The law firm you contact will have a detailed contract explaining their fee structures and estimates of costs after the consultation. It’s important to understand opt-ins on the services and negotiate costs you should be alerted to before they are spent. 

Fee Types

Attorneys adopt different fee structures to accommodate case types. For personal injury attorneys, it’s often in their interest to offer a no-cost-up-front model to get clients in the door. It also works for clients, who often cannot pay large costs, especially after an injury.

Other fee types calculate into the back end of billing. 

Costs and fees are two different things. Fees are what an attorney charges for their services. Costs represent money that needs to be spent to work a case.

In the end, you will be billed for both.

Contingency

The most common type of personal attorney fees is contingency. This is a fee structure where the attorney takes their fees and costs out of the settlement at the end of a case. 

These fees tend to be higher than other types of legal costs because of the gamble involved. Since the attorney only gets paid if they win the case, and not all cases are winnable, the attorney takes a large percentage. 

These percentages range between 25% and 45% depending on the type of injury, the jurisdiction, and the facts involved. You’ll find a lot of places offering a soft 33% as an industry-wide average.

Hourly

Hourly billing is the standard for attorneys working on litigation or time heavy legal matters. 

Hourly charges are an exact amount charged in ten-minute rounded increments. 

You only really see hourly billing when a personal injury lawsuit becomes a class action. 

However, if your case involves suing another individual (rather than a company) for an injury, that person may counter sue and an hourly rate could be applied.

Retainers

This fee structure involves a deposit made to the attorney to secure their services. This is more often seen in criminal and corporate work. For a personal injury attorney, a retainer would only be required if accessing information to confirm the viability of a case was especially steep.

Cost Components

Costs are typical expenses paid out of pocket by a law firm to do the work. In legal jargon, these are called disbursements. 

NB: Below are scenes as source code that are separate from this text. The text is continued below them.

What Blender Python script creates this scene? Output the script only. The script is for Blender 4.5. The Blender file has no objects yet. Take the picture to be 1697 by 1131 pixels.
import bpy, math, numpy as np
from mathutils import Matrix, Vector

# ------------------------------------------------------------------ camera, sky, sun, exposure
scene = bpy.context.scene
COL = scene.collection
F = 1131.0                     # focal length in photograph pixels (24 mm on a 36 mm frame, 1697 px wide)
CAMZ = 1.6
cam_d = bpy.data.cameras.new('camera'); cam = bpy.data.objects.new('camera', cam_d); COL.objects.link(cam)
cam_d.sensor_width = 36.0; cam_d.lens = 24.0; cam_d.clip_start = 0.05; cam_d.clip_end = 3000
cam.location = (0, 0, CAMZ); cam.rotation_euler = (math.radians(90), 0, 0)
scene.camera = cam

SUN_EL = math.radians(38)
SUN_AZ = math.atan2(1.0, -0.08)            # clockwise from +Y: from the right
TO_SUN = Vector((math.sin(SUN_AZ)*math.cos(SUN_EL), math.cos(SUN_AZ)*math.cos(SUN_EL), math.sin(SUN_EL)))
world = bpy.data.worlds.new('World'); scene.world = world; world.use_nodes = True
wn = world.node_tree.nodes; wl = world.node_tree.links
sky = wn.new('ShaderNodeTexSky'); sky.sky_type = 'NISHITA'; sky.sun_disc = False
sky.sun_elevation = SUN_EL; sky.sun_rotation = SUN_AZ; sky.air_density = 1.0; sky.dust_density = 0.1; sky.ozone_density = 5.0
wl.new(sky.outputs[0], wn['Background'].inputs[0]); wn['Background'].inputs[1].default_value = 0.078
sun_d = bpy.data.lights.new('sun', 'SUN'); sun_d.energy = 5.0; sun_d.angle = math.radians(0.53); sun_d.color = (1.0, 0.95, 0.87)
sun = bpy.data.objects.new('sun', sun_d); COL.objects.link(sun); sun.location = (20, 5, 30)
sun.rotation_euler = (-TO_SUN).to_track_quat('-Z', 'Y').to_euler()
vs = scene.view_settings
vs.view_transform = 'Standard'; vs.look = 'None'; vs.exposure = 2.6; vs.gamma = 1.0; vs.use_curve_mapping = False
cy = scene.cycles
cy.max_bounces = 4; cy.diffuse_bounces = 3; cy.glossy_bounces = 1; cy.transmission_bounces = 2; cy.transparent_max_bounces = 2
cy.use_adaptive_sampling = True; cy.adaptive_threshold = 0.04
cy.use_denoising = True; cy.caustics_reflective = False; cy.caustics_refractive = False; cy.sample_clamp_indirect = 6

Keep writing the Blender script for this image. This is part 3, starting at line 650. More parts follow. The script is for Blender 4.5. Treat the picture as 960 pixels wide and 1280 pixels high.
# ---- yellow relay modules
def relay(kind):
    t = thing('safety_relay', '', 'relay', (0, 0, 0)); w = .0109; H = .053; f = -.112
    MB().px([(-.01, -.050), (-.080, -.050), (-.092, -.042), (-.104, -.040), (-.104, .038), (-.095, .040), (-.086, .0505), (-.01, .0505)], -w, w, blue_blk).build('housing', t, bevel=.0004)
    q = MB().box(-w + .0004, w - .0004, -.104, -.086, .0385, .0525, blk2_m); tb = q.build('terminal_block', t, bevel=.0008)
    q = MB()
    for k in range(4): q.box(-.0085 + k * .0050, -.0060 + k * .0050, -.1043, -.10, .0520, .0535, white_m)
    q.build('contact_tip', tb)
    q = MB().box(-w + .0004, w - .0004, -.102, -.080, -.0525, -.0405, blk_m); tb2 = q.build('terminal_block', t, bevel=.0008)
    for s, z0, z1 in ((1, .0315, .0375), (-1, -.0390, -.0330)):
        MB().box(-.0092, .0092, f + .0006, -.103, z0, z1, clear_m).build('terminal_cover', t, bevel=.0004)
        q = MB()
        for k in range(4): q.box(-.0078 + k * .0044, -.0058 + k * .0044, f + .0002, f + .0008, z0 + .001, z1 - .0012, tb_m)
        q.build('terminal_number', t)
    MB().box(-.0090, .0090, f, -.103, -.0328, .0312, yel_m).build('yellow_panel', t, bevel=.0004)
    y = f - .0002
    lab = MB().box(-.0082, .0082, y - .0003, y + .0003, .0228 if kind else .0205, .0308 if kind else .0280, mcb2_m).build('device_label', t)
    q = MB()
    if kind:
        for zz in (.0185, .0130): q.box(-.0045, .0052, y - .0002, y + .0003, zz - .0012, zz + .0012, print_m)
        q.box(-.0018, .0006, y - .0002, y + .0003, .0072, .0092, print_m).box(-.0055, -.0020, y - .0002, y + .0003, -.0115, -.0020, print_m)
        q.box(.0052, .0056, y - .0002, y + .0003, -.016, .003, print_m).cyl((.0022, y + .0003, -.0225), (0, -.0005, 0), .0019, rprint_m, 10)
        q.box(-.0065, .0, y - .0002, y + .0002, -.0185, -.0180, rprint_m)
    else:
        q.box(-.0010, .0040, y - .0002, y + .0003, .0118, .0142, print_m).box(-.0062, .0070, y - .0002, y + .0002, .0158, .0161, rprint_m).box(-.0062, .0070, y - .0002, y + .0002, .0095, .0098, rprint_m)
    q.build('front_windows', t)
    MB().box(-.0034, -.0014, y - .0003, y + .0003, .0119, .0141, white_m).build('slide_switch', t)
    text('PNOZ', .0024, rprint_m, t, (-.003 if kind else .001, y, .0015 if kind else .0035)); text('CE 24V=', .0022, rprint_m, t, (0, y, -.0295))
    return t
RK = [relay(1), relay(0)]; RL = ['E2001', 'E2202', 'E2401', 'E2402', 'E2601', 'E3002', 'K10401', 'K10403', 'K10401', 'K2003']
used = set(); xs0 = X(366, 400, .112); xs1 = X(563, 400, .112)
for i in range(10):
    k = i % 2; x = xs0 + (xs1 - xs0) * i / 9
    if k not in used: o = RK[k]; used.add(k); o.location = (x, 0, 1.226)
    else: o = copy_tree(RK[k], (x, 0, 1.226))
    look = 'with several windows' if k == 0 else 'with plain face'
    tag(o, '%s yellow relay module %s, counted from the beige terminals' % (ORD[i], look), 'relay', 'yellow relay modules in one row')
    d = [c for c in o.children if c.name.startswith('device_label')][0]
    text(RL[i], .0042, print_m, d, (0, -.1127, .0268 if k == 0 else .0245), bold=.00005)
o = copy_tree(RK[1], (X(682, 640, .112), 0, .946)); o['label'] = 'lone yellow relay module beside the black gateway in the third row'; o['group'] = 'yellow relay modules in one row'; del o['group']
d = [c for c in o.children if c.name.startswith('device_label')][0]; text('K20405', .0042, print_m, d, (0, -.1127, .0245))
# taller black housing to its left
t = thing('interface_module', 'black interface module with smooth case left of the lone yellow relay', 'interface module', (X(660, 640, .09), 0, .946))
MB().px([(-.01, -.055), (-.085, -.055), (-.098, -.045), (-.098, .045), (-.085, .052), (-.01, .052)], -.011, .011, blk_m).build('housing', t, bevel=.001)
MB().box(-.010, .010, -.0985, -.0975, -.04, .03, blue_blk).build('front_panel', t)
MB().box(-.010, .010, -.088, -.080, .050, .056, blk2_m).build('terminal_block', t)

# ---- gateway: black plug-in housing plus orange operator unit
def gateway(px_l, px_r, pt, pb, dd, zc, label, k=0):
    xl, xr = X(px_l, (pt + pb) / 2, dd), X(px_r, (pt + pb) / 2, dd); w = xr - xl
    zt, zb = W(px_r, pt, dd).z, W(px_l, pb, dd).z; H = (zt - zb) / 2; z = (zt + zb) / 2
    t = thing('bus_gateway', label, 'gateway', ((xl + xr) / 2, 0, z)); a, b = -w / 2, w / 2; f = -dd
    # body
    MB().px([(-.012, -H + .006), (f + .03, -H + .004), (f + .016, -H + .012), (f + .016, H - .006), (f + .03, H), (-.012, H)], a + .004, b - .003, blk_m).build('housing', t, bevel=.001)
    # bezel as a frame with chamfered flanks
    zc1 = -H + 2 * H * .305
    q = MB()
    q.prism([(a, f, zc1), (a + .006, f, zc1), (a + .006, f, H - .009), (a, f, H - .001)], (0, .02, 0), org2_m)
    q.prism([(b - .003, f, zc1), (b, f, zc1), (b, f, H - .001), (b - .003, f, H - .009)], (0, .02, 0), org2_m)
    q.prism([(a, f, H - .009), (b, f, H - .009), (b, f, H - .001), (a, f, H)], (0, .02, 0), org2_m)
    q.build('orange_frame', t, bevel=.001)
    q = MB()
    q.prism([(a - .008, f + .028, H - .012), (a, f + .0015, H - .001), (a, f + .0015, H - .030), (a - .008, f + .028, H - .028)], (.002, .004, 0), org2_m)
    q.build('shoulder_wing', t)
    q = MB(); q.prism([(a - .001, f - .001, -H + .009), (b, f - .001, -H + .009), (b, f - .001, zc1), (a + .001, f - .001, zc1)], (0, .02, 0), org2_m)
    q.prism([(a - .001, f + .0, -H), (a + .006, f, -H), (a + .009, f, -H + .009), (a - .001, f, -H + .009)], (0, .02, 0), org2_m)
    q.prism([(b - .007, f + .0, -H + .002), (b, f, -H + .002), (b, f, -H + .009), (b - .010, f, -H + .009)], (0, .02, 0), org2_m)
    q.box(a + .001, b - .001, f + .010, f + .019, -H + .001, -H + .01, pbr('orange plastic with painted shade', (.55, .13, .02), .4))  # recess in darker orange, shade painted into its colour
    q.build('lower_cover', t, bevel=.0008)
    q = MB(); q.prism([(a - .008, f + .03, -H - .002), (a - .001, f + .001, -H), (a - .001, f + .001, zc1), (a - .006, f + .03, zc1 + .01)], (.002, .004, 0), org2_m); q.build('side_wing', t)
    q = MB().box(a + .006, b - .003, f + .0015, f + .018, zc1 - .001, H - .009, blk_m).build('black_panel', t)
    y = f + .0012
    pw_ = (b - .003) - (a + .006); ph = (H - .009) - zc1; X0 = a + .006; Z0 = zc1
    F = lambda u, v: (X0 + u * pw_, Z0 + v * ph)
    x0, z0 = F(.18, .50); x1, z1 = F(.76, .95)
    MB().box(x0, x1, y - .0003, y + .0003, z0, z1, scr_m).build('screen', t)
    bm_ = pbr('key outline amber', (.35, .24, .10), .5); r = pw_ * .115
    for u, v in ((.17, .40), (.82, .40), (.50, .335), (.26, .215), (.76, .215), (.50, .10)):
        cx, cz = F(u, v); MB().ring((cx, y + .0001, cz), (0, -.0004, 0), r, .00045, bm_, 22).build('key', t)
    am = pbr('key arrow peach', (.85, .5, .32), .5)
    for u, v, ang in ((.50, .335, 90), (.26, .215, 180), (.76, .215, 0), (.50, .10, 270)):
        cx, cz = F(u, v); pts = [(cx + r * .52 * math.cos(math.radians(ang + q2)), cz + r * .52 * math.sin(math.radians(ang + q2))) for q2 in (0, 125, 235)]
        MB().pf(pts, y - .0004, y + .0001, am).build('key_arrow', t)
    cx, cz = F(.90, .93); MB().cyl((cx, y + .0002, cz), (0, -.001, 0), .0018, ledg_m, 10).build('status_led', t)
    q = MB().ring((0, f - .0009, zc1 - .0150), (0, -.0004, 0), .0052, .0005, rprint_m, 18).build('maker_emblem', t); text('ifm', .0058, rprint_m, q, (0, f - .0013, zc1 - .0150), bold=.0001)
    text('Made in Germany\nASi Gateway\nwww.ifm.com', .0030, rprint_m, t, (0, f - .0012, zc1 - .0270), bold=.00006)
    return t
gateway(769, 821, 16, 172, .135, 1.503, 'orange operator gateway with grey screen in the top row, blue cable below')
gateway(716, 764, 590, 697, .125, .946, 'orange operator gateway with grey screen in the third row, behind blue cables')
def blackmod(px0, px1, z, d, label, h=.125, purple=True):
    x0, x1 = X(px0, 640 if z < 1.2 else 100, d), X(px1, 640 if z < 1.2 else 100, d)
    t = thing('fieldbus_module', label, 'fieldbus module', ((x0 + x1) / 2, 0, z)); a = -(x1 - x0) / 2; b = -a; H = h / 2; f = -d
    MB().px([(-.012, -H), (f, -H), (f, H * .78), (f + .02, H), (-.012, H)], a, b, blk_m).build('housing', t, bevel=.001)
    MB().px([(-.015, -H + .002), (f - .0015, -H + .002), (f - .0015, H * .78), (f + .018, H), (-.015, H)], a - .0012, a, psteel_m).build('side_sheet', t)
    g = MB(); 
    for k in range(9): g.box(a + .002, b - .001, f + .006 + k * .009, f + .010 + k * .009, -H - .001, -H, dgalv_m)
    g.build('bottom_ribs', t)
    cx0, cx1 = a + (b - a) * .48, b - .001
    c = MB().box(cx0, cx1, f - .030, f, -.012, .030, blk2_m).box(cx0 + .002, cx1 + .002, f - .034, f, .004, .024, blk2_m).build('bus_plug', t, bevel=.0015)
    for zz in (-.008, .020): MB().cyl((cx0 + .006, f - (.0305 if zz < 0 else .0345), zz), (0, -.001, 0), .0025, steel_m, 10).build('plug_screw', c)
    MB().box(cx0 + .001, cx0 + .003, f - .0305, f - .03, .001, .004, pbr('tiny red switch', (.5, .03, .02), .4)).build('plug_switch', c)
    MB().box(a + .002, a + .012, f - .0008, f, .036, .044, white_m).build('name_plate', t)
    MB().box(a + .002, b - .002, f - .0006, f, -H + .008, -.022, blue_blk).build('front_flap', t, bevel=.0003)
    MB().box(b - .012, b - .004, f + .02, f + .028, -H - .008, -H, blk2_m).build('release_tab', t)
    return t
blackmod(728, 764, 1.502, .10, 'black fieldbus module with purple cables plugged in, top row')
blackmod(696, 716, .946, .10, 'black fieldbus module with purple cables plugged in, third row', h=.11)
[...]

Most of these costs get itemized as part of your bill and represent the total charge for your case. Again, if working on contingency, you’ll only see these if the case is won.

Staff

Staff costs are included in the fees. These are costs that the firm pays to run its in-house staff. Even if they hire new staff specifically to handle the workload associated with your case, you shouldn’t see this itemized as a cost but built into the fee structure. 

Third Parties

Third parties, on the other hand, will be itemized as expenses. 

These are experts paid to review information outside the lawyer’s purview. Doctors, investigators, and experts in either injury or tools are common. These people don’t work for the attorney and demand individual fees for their time. 

Expenses related to third parties also tend to show up multiple times. They are paid for consulting, depositions, and testimonies in a trial. Some experts work on one fee, assuming all of the above will be needed, others compartmentalize.

Supplies

Supplies related to your cases also get billed individually. While it is the law firm that pays for copies and phone charges and pens and so on, if they are purchased for your case, they are charged to your bill. 

This keeps the expenses specific and fair. Attorneys don’t want to charge you for materials used for other clients and doing so puts them in trouble for double billing. 

Court and Mandated

The final set of expenses an attorney places into your overall bill are mandated costs that apply to legal activities. Courts charge filing costs for paperwork. There are different costs for arbitration, which can end quickly and take little room, and for a full trial which takes up more time and more people, resources the commonwealth or state needs some compensation for. 

Your Source

It’s always important to negotiate the fees relative to the strength of the case you have. Typical attorney fees for personal injury tend to come with contracts that spell out amounts. Ask for clarification and rewording when you feel it’s needed.